Scripts that build scenes:
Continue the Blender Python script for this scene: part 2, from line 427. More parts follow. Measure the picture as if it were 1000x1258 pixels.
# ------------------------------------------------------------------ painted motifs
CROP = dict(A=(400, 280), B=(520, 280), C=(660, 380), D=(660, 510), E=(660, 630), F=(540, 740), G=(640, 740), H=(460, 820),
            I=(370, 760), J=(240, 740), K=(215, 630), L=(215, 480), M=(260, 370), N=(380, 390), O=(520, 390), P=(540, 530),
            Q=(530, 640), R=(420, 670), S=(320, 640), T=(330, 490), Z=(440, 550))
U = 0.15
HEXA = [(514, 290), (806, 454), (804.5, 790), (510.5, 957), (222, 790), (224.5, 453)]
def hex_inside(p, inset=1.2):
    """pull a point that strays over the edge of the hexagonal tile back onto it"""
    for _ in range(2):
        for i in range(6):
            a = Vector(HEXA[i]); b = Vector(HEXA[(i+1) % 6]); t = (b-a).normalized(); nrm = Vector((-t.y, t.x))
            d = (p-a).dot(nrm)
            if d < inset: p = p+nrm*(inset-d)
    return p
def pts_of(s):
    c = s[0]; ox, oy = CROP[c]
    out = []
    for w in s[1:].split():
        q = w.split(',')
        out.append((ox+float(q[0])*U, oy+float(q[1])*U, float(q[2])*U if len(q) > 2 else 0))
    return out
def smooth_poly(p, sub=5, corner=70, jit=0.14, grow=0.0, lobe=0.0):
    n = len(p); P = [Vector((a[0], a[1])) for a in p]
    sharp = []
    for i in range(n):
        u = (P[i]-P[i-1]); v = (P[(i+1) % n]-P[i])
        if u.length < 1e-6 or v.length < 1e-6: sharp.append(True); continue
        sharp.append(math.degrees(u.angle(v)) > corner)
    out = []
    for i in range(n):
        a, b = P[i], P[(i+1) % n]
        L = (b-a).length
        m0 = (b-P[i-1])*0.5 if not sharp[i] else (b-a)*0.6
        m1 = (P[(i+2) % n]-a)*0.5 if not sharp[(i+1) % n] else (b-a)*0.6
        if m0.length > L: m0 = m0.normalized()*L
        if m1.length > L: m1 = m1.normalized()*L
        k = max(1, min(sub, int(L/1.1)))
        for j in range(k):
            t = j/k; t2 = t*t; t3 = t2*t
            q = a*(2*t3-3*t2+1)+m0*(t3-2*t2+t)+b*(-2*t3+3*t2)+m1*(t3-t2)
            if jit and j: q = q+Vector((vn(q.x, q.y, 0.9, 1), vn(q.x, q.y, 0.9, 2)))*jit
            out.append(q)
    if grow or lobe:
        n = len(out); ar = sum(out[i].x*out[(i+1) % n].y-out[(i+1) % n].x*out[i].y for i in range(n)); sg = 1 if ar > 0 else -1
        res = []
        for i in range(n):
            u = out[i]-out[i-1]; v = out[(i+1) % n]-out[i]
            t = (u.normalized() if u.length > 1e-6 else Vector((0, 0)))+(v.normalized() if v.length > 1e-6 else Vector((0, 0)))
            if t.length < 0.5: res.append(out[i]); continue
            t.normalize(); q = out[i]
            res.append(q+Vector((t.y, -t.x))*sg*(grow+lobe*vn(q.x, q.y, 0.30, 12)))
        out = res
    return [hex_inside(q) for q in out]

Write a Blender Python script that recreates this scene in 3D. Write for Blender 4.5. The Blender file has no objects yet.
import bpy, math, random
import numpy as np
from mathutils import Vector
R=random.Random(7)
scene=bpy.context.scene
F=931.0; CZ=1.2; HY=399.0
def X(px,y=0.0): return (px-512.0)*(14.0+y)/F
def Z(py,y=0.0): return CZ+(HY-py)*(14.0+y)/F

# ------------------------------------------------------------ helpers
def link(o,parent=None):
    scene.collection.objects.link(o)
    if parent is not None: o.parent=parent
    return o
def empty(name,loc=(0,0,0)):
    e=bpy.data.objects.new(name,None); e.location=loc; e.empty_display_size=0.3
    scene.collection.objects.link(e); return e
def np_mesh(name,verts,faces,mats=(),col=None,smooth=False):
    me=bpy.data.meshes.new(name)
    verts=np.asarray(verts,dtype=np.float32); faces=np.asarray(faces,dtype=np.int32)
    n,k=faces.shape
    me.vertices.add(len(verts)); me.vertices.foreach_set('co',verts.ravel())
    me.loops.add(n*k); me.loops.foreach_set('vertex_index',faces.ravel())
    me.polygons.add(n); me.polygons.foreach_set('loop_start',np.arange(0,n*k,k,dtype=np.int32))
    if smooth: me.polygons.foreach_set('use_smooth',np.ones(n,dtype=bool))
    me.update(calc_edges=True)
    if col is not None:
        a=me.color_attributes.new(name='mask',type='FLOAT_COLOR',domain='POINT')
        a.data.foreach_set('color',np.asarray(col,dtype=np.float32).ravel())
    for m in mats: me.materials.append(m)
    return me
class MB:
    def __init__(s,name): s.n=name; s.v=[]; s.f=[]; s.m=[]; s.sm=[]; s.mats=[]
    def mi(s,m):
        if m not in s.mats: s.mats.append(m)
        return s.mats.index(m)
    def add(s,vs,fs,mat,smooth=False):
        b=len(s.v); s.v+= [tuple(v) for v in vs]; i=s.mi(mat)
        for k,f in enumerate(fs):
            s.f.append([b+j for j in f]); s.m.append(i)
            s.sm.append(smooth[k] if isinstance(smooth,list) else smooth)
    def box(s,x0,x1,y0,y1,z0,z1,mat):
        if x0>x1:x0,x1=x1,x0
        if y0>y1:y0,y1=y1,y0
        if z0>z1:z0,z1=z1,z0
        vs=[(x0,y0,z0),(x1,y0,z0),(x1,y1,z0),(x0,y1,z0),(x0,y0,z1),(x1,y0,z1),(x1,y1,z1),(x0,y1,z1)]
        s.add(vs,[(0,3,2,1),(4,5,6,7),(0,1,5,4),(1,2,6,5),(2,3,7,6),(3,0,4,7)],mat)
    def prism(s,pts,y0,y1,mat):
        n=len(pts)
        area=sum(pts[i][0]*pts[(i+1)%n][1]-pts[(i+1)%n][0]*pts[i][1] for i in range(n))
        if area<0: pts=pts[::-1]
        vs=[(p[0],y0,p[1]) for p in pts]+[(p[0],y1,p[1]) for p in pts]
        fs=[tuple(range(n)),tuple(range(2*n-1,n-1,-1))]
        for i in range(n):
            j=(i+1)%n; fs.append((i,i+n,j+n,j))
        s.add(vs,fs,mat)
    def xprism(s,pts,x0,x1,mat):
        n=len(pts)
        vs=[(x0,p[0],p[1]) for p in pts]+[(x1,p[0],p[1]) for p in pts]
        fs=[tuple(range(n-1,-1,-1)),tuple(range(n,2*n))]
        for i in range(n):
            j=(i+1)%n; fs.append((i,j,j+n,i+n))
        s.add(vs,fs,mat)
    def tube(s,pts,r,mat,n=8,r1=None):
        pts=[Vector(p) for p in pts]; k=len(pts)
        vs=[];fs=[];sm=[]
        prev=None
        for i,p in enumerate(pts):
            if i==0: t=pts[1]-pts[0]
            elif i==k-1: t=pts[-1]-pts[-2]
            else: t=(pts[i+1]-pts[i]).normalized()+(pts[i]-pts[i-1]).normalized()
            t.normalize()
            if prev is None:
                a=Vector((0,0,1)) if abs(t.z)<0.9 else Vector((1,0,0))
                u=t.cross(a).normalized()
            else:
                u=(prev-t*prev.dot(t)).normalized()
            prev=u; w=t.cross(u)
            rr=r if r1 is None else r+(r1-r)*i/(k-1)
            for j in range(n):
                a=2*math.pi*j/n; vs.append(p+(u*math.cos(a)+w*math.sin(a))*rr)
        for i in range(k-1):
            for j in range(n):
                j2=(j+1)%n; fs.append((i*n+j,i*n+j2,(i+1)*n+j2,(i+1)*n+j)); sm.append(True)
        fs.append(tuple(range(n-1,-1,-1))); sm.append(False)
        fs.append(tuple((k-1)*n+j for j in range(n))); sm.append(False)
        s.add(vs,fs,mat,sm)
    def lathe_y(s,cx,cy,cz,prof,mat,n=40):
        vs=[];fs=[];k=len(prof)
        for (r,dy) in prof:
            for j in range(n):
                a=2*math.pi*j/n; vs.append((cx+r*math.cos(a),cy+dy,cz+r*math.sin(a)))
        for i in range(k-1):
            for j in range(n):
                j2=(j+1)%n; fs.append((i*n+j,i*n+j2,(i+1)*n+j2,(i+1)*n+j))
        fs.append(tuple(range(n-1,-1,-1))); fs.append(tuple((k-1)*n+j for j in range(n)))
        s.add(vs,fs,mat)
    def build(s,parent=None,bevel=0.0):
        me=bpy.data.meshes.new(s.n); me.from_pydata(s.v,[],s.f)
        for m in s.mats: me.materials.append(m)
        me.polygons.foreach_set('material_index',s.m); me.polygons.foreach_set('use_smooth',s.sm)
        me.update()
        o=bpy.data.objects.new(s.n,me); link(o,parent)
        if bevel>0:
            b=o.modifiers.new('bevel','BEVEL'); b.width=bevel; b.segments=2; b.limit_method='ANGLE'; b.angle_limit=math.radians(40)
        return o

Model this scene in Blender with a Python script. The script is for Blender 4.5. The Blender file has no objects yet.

GIVEN INSTRUCTION
Extract exactly the run of lines beginning at the line with "Write a Blender" and ending at the line with "def Z(py,y=0.0): return CZ+(HY-py)*(14.0+y)/F", including both ends and nothing beyond them.

EXERCISE OUTPUT
Write a Blender Python script that recreates this scene in 3D. Write for Blender 4.5. The Blender file has no objects yet.
import bpy, math, random
import numpy as np
from mathutils import Vector
R=random.Random(7)
scene=bpy.context.scene
F=931.0; CZ=1.2; HY=399.0
def X(px,y=0.0): return (px-512.0)*(14.0+y)/F
def Z(py,y=0.0): return CZ+(HY-py)*(14.0+y)/F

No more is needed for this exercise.